Saturday, June 22, 2019

Acting and writing...books

The first book I published, Grimhilda!, was based on a stage play. This turned out to have both advantages and disadvantages. 

One disadvantage for the book version was that I had a script that worked on stage, and lines that dovetailed into each other. But a book doesn't need page after page of dialogue: there has to be action, and we have to be able to 'see' the characters. You need to free yourself from the limitations of the stage, and have your characters move through their 'scenery' in ways that aren't possible in front of audience. It took quite a bit of rewriting to bring the book to this point. 

On the advantage side, I already had dialogue that had proved itself on stage. When it came to writing the book, the best moments in the story had quality dialogue ready to go. (Though it was a task to ditch great bits of dialogue that worked on stage but weren't needed in the book! It's not easy to ditch lines you're fond of.) 

One other thing helped with the writing of the book. In the first decade of this century I had the chance to appear in several plays. There's nothing like having to learn dialogue, and then perform it as though it's coming straight from your own brain, to make you very aware of what works on stage. 

The plays had been written over the last hundred years, so there was a variety in style. It depends on how old a play is as to how the dialogue is written. Early 20th century plays are dialogue-heavy, and require actors to speak longer phrases and sentences, an art in itself. This doesn't mean that they necessarily sound old-fashioned. The playwrights of the early 20th century were masters of subtlety and give their actors wonderful opportunities to develop characters. 

Later plays can still have longer speeches, but they tend more towards shorter dialogue, and bursts of words tossed back and forth between two or more actors. This is a different skill for the actor and a different approach for the playwright. 

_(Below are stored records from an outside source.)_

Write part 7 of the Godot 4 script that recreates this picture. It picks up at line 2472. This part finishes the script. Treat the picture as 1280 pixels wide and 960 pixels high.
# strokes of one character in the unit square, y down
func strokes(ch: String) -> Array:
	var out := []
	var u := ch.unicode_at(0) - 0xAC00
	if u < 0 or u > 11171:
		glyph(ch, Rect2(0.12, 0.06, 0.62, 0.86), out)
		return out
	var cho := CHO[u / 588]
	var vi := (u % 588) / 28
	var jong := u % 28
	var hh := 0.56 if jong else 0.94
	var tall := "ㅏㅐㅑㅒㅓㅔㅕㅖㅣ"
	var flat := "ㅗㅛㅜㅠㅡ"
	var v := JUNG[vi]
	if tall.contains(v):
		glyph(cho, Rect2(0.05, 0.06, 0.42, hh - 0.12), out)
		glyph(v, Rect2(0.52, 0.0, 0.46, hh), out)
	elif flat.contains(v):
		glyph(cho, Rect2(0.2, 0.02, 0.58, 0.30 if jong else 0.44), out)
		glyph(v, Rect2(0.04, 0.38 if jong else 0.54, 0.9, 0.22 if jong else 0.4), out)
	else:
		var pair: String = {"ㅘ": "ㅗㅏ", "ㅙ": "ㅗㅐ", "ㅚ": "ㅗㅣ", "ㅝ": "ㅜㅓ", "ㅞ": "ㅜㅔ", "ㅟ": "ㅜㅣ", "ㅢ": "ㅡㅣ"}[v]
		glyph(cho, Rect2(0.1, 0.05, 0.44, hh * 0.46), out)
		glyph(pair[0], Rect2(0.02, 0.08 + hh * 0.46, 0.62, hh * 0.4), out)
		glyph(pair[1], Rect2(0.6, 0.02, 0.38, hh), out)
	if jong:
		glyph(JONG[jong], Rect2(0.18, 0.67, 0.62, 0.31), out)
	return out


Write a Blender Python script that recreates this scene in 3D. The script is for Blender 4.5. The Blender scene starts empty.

So how does this relate to writing dialogue in books? There's a tendency in fiction, now, for speeches to be shorter and snappier, and apparently (though not necessarily) more realistic. Furthermore, the author can insert information about how a speech is delivered, how a character is feeling, what action takes place at the same time, and much more. I've been re-reading some of the best P G Wodehouse; it's interesting to see how long a gap there sometimes is between what one character says and another answers, because Wodehouse often writes hilarious material about the characters between their lines of dialogue. These insights into things beyond the dialogue are of course only possible in books. 

Anyway, this post came about because I read a piece by Jennifer Zang, in which she recommends that writers (especially screenwriters) should take some acting classes in order to give them a better sense of how dialogue works - especially in films. But her comments apply to books as well. 

Acting requires you to think about why the character is speaking, it enables you to understand economy of words (I've been in plays where the director has cut swathes of dialogue in order to move the play along) and it assists you to understand the emotions behind the words. 

All things of great value to authors. 

Jennifer Zang's article is entitled: Five Reasons a writer should take an acting class, and appears on the Save the Cat website. 



Wednesday, June 19, 2019

A long-forgotten letter

In my pieces for Column 8, a column I wrote weekly for about five years back in the nineties, I more than once played round with words and how the English language seemed to have lost a lot of useful ones. 

I've been typing up an old journal from 1996 over the last months, and came across the following entry. I said at the time it was a piece after my own heart. It was originally a letter to the Editor in the New Zealand Listener, published on the 27th January, 1996. The writer was John Ruck. Kim Hill was a very popular broadcaster at the time, and more than 25 years later her gravelly voice can still be heard on Saturday mornings. 


‘Kim Hill’s use on National Radio of the word ert to describe breast implants that should have been inert, but weren’t, makes me wonder how many other potentially useful words lie rusting on our lexicographical scrapheap.

Couth and gruntled have already emerged from the shadows, of course. But what else might we find with a bit of judicious backforming?

Well, there’s delible. It means ‘easily erased,’ as in ‘use something delible, like a 6B pencil,’ or ‘the Democrats have made a delible impression on our national politics.’

Trepid might slide timidly into our language. Truder would be a welcome guest. And ique (pronounced eeek) must eventually be found everywhere.

Note that, to be useful, such decapites [he gives the two letter es an acute accent] must be shorter than the words or phrases they replace; in these hectic times, a syllable saved is a syllable gained.

So poverish just too long to enrich our vocabs. But pologist (for example) is much snappier than ‘public relations consultant’ (he of the hevelled appearance and peccable morality.)

Hey, how about dertaker for the fellow who has to dig ‘em up again? Is becile too facile for a member of Mensa?

Interested readers who find other treasures may care to forward them to Kim Hill for possible transmission. Terested readers, on the other hand, might just as well turn the page.’

I hope the Listener and Mr Ruck will both forgive me for copying this here, but it seems to good to be lost in the archives of a magazine.